Dass diese Strategien funktionieren, liegt an der Funktionsweise der Algorithmen: Während Menschen weder vollständig determiniert noch vollständig chaotisch handeln, investieren Algorithmen nach fixen Schemen, sind daher aber auch leichter durchschaubar. Da der Handel heute mehr denn je von Algorithmen beherrscht wird, ist der Erfolg der technischen Analysen durchaus nachvollziehbar.

Wo die Gefahren lauern

Durch die Automatisierung hat das Trading viel von seiner Vielfalt verloren, das gibt auch Gasser zu. Dass es aber heute langweilig ist, kann er nicht unterschreiben. «Für Spannung und Aufregung ist in unserer Zeit der Allesblase, der Zentralbankeninterventionen und des Nullzinsumfeldes gesorgt. Wir wissen nicht, wie das alles enden wird.» Die praktische Erfahrung, die er in seiner Zeit als aktiver Ringhändler gesammelt hat, bringe ihm heute aber tatsächlich nicht mehr viel, zu gross sind die Unterschiede zwischen heute und damals.

Wenn praktische Erfahrung aus früheren Tagen nichts mehr bringt, was macht einen guten Trader heute aus? «Flexibilität. Wer denkt, die Dinge müssen so funktionieren, wie sie schon immer funktioniert haben, kommt nicht weit.» So werde es immer Opportunitäten geben, davon ist Gasser überzeugt. «Offenheit für Neues hilft einem, diese auch zu schnappen, das hat mir meine Laufbahn gezeigt.»

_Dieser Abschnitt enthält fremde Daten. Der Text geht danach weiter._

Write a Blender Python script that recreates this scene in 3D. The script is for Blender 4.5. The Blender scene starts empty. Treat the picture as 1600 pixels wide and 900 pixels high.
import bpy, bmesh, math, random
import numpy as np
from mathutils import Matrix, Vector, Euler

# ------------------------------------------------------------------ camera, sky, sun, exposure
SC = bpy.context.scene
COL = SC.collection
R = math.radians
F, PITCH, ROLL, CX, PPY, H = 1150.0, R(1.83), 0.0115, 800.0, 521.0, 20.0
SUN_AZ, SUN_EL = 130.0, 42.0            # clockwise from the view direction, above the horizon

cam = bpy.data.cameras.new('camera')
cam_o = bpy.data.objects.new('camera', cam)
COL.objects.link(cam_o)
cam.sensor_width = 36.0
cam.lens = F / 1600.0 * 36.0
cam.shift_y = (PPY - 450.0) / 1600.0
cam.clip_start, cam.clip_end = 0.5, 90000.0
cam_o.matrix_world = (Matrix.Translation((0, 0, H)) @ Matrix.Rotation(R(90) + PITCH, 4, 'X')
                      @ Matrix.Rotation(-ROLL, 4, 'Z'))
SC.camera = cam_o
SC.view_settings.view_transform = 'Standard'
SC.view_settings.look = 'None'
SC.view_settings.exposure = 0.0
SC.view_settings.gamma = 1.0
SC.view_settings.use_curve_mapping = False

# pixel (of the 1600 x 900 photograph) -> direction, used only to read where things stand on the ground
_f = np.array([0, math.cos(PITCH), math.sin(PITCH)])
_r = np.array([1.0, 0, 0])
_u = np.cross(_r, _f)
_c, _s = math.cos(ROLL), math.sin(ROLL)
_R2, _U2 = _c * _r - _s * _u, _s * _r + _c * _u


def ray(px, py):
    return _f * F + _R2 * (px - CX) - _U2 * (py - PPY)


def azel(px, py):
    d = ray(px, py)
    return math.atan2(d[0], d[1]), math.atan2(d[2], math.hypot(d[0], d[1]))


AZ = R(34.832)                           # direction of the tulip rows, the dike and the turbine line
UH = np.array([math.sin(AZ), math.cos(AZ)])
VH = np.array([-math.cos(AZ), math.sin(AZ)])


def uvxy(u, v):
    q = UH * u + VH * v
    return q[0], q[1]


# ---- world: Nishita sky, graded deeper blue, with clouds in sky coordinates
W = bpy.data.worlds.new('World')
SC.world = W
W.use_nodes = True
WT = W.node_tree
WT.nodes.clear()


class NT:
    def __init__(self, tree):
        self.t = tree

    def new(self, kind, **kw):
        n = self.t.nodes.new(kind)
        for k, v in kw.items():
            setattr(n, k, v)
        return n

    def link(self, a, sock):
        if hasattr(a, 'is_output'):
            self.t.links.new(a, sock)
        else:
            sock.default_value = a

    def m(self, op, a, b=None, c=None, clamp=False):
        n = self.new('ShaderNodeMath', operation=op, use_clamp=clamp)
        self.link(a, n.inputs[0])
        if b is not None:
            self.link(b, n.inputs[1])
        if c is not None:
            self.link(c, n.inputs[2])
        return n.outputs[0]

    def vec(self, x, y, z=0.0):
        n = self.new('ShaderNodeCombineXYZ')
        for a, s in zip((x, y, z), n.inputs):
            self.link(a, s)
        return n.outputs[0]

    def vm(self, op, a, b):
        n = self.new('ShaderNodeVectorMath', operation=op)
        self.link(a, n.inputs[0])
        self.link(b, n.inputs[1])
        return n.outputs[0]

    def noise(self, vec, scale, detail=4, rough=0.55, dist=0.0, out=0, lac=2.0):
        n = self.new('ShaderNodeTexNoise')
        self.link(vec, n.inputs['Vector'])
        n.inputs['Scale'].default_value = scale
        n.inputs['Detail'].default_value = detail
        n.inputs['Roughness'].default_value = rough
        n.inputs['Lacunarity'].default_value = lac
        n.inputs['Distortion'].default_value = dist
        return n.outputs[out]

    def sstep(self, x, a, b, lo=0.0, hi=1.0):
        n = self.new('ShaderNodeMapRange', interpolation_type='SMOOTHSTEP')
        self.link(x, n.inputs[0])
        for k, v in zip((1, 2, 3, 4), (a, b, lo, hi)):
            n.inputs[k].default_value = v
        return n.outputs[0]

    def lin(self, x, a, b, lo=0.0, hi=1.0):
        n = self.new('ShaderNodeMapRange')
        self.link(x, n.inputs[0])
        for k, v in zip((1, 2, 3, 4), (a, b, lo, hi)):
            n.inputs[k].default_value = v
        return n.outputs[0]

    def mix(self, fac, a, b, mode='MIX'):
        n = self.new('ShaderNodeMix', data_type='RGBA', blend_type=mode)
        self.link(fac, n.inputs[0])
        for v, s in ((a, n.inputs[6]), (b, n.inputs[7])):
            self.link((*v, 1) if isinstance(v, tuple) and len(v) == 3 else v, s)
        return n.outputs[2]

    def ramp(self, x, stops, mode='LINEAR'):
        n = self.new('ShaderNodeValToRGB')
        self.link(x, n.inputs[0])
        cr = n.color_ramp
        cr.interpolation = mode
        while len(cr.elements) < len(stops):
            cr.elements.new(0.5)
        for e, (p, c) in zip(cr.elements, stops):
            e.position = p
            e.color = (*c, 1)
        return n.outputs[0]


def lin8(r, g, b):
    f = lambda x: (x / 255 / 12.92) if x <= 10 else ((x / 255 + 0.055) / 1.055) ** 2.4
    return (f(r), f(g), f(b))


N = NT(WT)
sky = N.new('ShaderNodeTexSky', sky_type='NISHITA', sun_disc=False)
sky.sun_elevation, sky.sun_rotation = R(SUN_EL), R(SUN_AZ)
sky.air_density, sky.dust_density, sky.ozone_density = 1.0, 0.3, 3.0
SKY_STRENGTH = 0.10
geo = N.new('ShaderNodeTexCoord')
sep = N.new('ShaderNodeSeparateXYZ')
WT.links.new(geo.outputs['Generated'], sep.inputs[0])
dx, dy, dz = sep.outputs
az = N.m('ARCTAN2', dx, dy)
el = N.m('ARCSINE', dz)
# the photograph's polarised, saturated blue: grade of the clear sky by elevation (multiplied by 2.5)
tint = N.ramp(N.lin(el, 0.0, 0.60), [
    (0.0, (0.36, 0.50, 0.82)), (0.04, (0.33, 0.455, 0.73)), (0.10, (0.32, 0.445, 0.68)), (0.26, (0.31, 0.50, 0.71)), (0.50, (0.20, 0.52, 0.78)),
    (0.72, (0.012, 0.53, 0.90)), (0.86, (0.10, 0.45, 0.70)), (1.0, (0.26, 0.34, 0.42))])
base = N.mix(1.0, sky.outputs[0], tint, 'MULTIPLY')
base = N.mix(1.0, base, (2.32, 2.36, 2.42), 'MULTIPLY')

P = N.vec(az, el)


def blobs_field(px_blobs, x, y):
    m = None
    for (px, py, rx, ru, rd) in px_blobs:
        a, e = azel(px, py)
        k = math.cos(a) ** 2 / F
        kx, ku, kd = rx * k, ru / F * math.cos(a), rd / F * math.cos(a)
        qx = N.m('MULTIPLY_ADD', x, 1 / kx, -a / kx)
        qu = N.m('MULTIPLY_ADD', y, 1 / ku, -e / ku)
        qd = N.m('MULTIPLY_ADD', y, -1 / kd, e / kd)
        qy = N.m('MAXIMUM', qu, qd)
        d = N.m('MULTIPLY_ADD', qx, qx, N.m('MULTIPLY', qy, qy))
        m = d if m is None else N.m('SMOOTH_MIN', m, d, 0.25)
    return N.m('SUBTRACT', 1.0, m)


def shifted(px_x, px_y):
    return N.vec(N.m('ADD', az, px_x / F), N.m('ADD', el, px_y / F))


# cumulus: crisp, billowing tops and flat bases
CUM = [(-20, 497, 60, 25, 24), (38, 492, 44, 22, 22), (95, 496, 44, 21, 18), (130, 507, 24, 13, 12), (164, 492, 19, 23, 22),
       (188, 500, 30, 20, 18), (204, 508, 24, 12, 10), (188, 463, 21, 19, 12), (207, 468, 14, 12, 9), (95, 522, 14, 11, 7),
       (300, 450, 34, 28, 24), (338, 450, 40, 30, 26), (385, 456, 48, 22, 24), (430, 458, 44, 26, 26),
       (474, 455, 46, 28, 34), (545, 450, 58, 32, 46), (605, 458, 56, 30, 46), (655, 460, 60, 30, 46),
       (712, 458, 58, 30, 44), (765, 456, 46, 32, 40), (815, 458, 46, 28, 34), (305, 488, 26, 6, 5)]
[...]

Flexibilität ist entscheidend – und wird es bleiben, da die digitale Transformation noch lange nicht abgeschlossen ist. Der Handel dürfte zudem anspruchsvoller werden, da die Computer weiter an Geschwindigkeit und die Märkte an Effizienz gewinnen. Was sich dafür verkleinern dürfte, sind die Handelsspannen. «Vielleicht sind die Chancen auf Profit als menschlicher Händler dann einmal wirklich aussichtslos, was aber nicht heissen muss, dass es nicht neue Optionen gibt», fügt Gasser an. Gerade dann ist eben wieder möglichst hohe Flexibilität gefragt.

Im Zeitalter des Hochfrequenzhandels dürften Algos tatsächlich die besseren Börsenhändler sein. Doch welche Gefahren gehen von ihnen aus? Insbesondere in einer erneuten Finanzkrise könnten die stur verkaufenden Algorithmen die Krise mit ihren vorprogrammierten Abverkäufen weiter verstärken. Gasser weist in diesem Zusammenhang auf einen anderen Aspekt hin: Aufgrund zunehmender Regulierung sei klassischer Nostrohandel, also dann, wenn man als Bank mit dem eigenen Kapitel handelt, heute quasi inexistent. Zu hoch seien die Eigenmittel, die eine Bank für den Eigenhandel hinterlegen muss. Ohne Eigenhandel, bei dem Banken mit ihrem eigenen Geld am Markt tätig sind, bleibt allerdings jene Kraft aus, die bei einem allfälligen Finanzcrash dämpfend wirken könnte. «In den vergangenen Jahren haben wir den einen oder anderen Flashcrash erlebt, bei dem die Maschinen gewisse Märkte gegen unten leer verkauft haben», erinnert sich Gasser. Dass solche Flashcrashs plötzlich einmal in einer grösseren Krise enden könnten, kann und will auch er nicht ausschliessen.